Nov. 26, 1998 – School superintendent Irma Zardoya drafts a plan to create two new local high schools and titles her proposal “The Academies at 141 and 368.”

December 1998 – More than 2,000 Riverdale and Kingsbridge residents sign a petition in support of adding high school grades to MS 141.

March 1999 – Amid charges of racism and educational neglect, a bitterly divided Community School Board 10 votes 5-4 to kill plans to restructure the school.

June 1999 – Riverdalians turn out in droves for the school board elections, representing 80 percent of the district-wide votes, to elect a new board that overwhelmingly supported the high school plan. Oliver Koppell serves as president of that board.
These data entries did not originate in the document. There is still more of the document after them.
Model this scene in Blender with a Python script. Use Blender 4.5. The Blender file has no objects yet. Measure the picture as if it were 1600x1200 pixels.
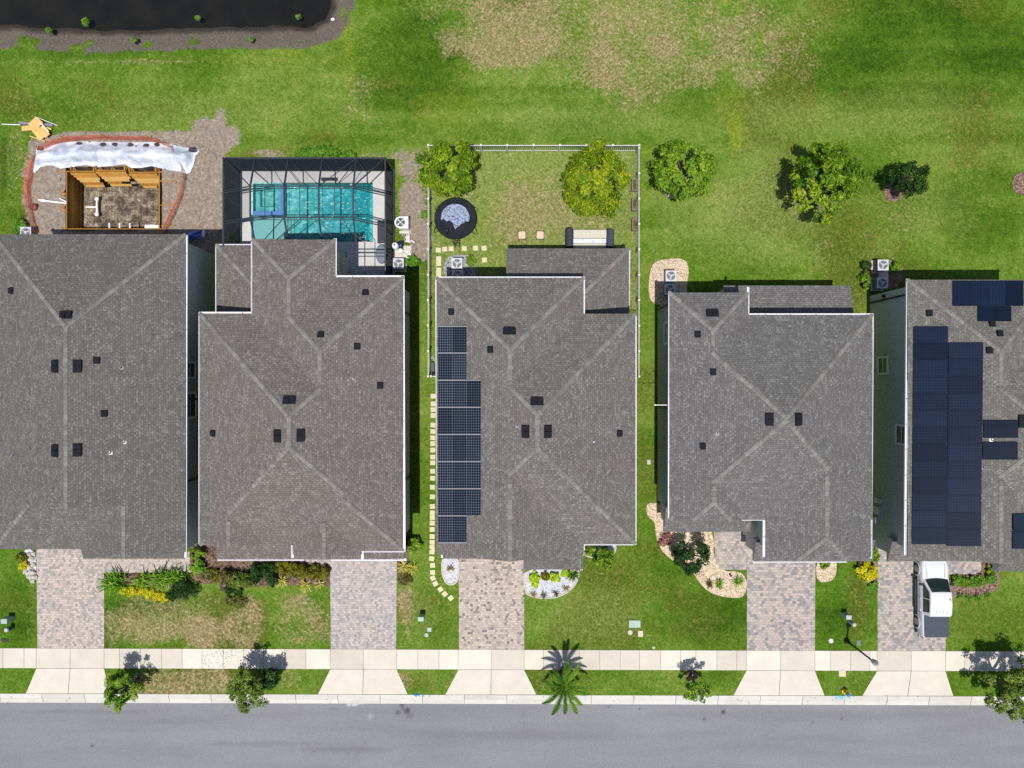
import bpy, math, random
import numpy as np
from mathutils import Vector, Matrix, noise as mnoise

# ------------------------------------------------------------------ camera, world, sun, exposure
SC = bpy.context.scene
COL = SC.collection
H, S = 51.6, 21.5                       # drone height (m), photo pixels per metre on the ground
cam = bpy.data.cameras.new('camera')
cam.sensor_fit = 'HORIZONTAL'
cam.angle = 2 * math.atan(800 / S / H)
cam.clip_start, cam.clip_end = 0.5, 600
camo = bpy.data.objects.new('camera', cam)
COL.objects.link(camo)
camo.location = (0, 0, H)
SC.camera = camo

sun_dir = Vector((-0.041, -0.277, 1.0)).normalized()      # towards the sun
elev = math.asin(sun_dir.z)
W = bpy.data.worlds.new('World'); SC.world = W; W.use_nodes = True
nt = W.node_tree
sky = nt.nodes.new('ShaderNodeTexSky'); sky.sky_type = 'NISHITA'
sky.sun_disc = False; sky.sun_elevation = elev
sky.sun_rotation = math.atan2(sun_dir.x, sun_dir.y)
nt.links.new(sky.outputs[0], nt.nodes['Background'].inputs[0])
nt.nodes['Background'].inputs[1].default_value = 0.1
sl = bpy.data.lights.new('sun', 'SUN'); sl.energy = 4.7; sl.angle = math.radians(0.5); sl.color = (1, .965, .91)
so = bpy.data.objects.new('sun', sl); COL.objects.link(so)
so.rotation_euler = sun_dir.to_track_quat('Z', 'Y').to_euler()
so.location = (0, 0, 80)
SC.view_settings.view_transform = 'Standard'
SC.view_settings.look = 'None'
SC.view_settings.exposure = 0.15
SC.view_settings.gamma = 1.0
SC.view_settings.use_curve_mapping = False
SC.render.engine = 'CYCLES'
SC.cycles.max_bounces = 8
SC.cycles.transparent_max_bounces = 16
SC.cycles.caustics_reflective = False
SC.cycles.caustics_refractive = False
SC.cycles.use_denoising = False

R = random.Random(7)
RN = np.random.RandomState(11)


def G(px, py, h=0.0):
    k = (H - h) / H / S
    return ((px - 800) * k, (600 - py) * k)


def G3(px, py, h=0.0):
    x, y = G(px, py, h)
    return Vector((x, y, h))


EV = 5.6                                # eave height of the two-storey roofs
def EX(px): return G(px, 0, EV)[0]
def EY(py): return G(0, py, EV)[1]


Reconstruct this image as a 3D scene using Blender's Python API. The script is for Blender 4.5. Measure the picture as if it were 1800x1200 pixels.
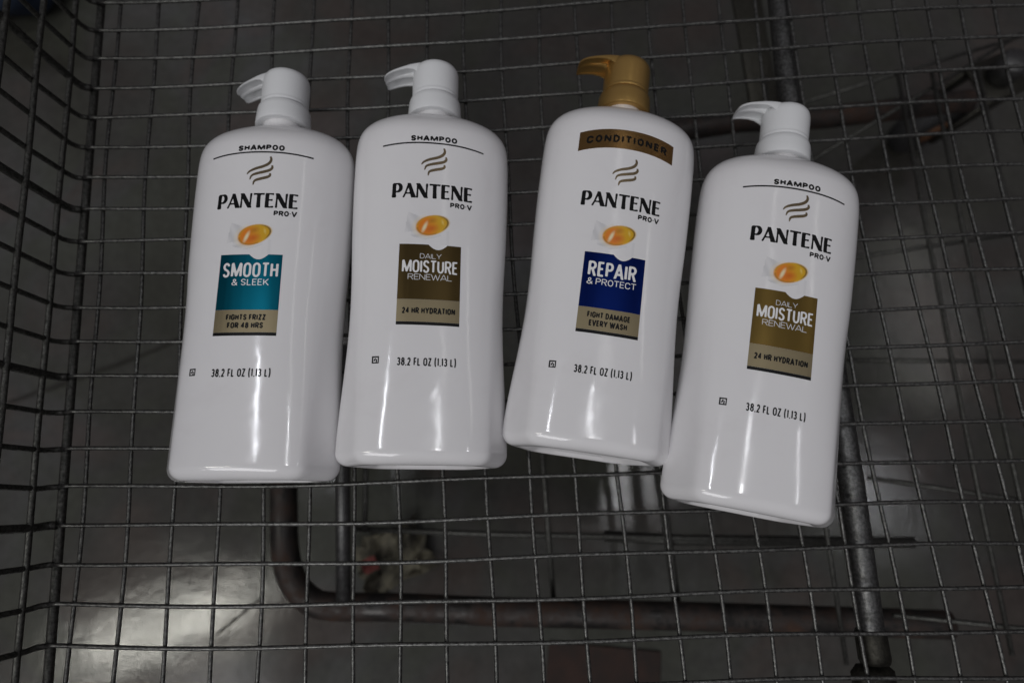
import bpy, math, random
from mathutils import Vector, Matrix

# ---------------------------------------------------------------- start
for o in list(bpy.data.objects):
    bpy.data.objects.remove(o)
SC = bpy.context.scene
COL = SC.collection
RNG = random.Random(7)

# ---------------------------------------------------------------- camera
cam = bpy.data.cameras.new('camera')
cam.sensor_width = 36.0
cam.lens = 23.0
cam.clip_start = 0.02
cam.clip_end = 60.0
cam.dof.use_dof = True
cam.dof.focus_distance = 0.385
cam.dof.aperture_fstop = 4.6
camo = bpy.data.objects.new('camera', cam)
COL.objects.link(camo)
CAMR = Matrix(((0.998627, 0.050108, -0.015253), (-0.052302, 0.969691, -0.238671), (0.002831, 0.239141, 0.970981)))
camo.matrix_world = Matrix.Translation((-0.00977724, -0.14424896, 0.43518939)) @ CAMR.to_4x4()
SC.camera = camo

# ---------------------------------------------------------------- world: dim indoor light, brighter overhead
world = bpy.data.worlds.new('World')
SC.world = world
world.use_nodes = True
wn = world.node_tree.nodes
wl = world.node_tree.links
bg = wn['Background']
tc = wn.new('ShaderNodeTexCoord')
sep = wn.new('ShaderNodeSeparateXYZ')
ramp = wn.new('ShaderNodeValToRGB')
mr = wn.new('ShaderNodeMapRange')
mr.inputs['From Min'].default_value = -1.0
mr.inputs['From Max'].default_value = 1.0
wl.new(tc.outputs['Generated'], sep.inputs[0])
wl.new(sep.outputs['Z'], mr.inputs['Value'])
wl.new(mr.outputs['Result'], ramp.inputs['Fac'])
wl.new(ramp.outputs['Color'], bg.inputs['Color'])
cr = ramp.color_ramp
cr.elements[0].position = 0.48
cr.elements[0].color = (0.05, 0.05, 0.05, 1)
cr.elements[1].position = 0.95
cr.elements[1].color = (0.11, 0.11, 0.12, 1)
e = cr.elements.new(0.68)
e.color = (0.105, 0.094, 0.104, 1)
bg.inputs['Strength'].default_value = 1.0

# ---------------------------------------------------------------- ceiling lamps (large area lights, high up)
def area(name, loc, sx, sy, power, rotz=0.0, color=(1, 1, 1)):
    l = bpy.data.lights.new(name, 'AREA')
    l.shape = 'RECTANGLE'
    l.size = sx
    l.size_y = sy
    l.energy = power
    l.color = color
    o = bpy.data.objects.new(name, l)
    COL.objects.link(o)
    o.location = loc
    o.rotation_euler = (0, 0, rotz)
    return o

area('ceiling_lamp', (-2.80, -0.97, 4.4), 0.17, 1.4, 22.0, math.radians(-75), (1.0, 0.98, 0.88))
area('ceiling_lamp', (-1.30, 0.62, 4.4), 0.075, 0.75, 11.0, 0, (0.92, 0.94, 1.0))
area('ceiling_lamp', (0.95, -0.06, 4.4), 0.11, 0.17, 4.2, 0, (0.98, 0.98, 1.0))
area('ceiling_lamp', (0.97, 0.36, 4.4), 0.06, 0.40, 3.2, 0, (0.95, 0.97, 1.0))
area('ceiling_lamp', (3.00, -0.25, 4.4), 0.05, 0.6, 4.0, 0, (0.95, 0.96, 1.0))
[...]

July 1999 – The board begins its term on July 1, with the high school plan at the top of their agenda. A few weeks later, they vote to open the school in September 2000.

September 1999 – Principal Mike Taub starts his term.

September 2000 – High school opens to 127 ninth-graders; first sixth-grade class of MS 368 is housed in Whitehall annex at West 236th Street and Independence Avenue

2000 – Councilwoman June Eisland funds a further $250,000 reconstruction of the basketball and handball courts

September 2002 – Principal Daniella Phillips starts her term. School has its first organized sports team: boys’ basketball.

September 2002 – New high school wing with new library opens.

June 2003 – First field day held.

June 2004 – First senior class of 54 students graduates. Coach Jason Zulauf starts girls’ basketball team. Coach Steven Forman starts boys’ soccer team.

September 2006 – Coach Dave Bloom starts wrestling team. MS/HS 141 joins empowerment network giving principals autonomy surrounding their own budget, instruction, professional development and assessment.

September 2007 – Principal Lori O’Mara starts her term.

October 2007 – MS/HS 141 celebrates 50 years.